A footing must extend below your local frost line — the depth to which the ground freezes in winter. That depth ranges from roughly 12 inches in warm climates to 48 inches or more in cold ones. The exact number is set by your local building code, and that's the figure to build to, not a rule of thumb from the internet.
This one detail separates structures that stand for decades from ones that crack, tilt, and pull apart after a single hard winter. Get the depth right and your deck, porch, fence, or foundation stays put. Get it wrong and frost will do the demolition for you.
What frost heave actually does
When water in the soil freezes, it expands. If a footing sits above the frost line, that expanding, freezing soil pushes up against the bottom of the footing and lifts it — that's frost heave. The next thaw lets it settle, often unevenly. Repeat that cycle every winter and your posts rise, your slab cracks, and doors stop closing.
The fix is simple in concept: put the bottom of the footing below the deepest frozen layer. Down there the soil never freezes, so there's nothing to heave the footing upward. The footing bears on stable ground that stays the same temperature year-round.
Depth by region — and why you still must check code
Frost line depth tracks your climate. As a rough orientation:
- Warm / mild climates (much of the South and coastal areas): around 12 inches, sometimes less where the ground rarely freezes.
- Temperate climates (Mid-Atlantic, lower Midwest): commonly 24 to 36 inches.
- Cold climates (Upper Midwest, Northeast, Mountain West): 42 to 48 inches or more.
Treat these as a sanity check, not a spec. Two houses a few miles apart can have different code-required depths because of soil type, elevation, and local frost history. Before you dig, call or look up your local building department and use their published frost depth. Many footing jobs also require a permit and an inspection of the open hole before you pour — skipping that can mean tearing out finished work.

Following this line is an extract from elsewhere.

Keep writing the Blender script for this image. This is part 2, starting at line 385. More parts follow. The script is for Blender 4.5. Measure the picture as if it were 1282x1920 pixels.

The frost line isn't a national number. It's a local one, written into your code for a reason.
Footing basics beyond depth
Depth gets the most attention, but a sound footing needs a few more things right:
- Width. The footing must be wider than the post or wall it carries so the load spreads onto enough soil. A common minimum is twice the width of the supported element, but your code or plan specifies it.
- Bearing on undisturbed soil. Pour onto firm, undisturbed ground — not loose backfill, which will settle.
- Below-grade protection. In freezing climates, keep the footing draining well so water doesn't collect and freeze around it.
For a slab-on-grade structure rather than a post-and-footing build, the slab itself follows different rules — see how thick should a concrete slab be for thickness and base requirements. Footings and slabs solve different problems: footings beat frost, slabs spread load.
Estimating the concrete for footings
Footings are usually small individual pours, but they add up across a deck or fence line. To size them, calculate the volume of each footing (a cylinder for a tube form, a box for a continuous footing) and multiply by the number of holes. The concrete calculator handles this — feed it your diameter or dimensions and depth.
Because each footing is modest in volume, bags almost always make sense here rather than ordering a truck. As a reference, an 80-lb bag yields 0.60 cubic feet of mixed concrete, so a 12-inch-diameter footing poured 48 inches deep — about 3.1 cubic feet — needs roughly 5 to 6 bags each. Mix small, consistent batches in a concrete mixing tub and pour each hole in one go.
Once poured, give footings time before you load them with framing — the same curing rules apply, which you'll find in concrete curing time.
The practical wrap-up
The whole job comes down to one number: dig the bottom of every footing below your local frost line, confirmed with your building department, not guessed. Pour onto undisturbed soil, make the footing wide enough for the load, and respect the curing window before you build on top. Estimate your bags in the concrete calculator and you can usually pour each footing in one go. Measure twice. Buy once.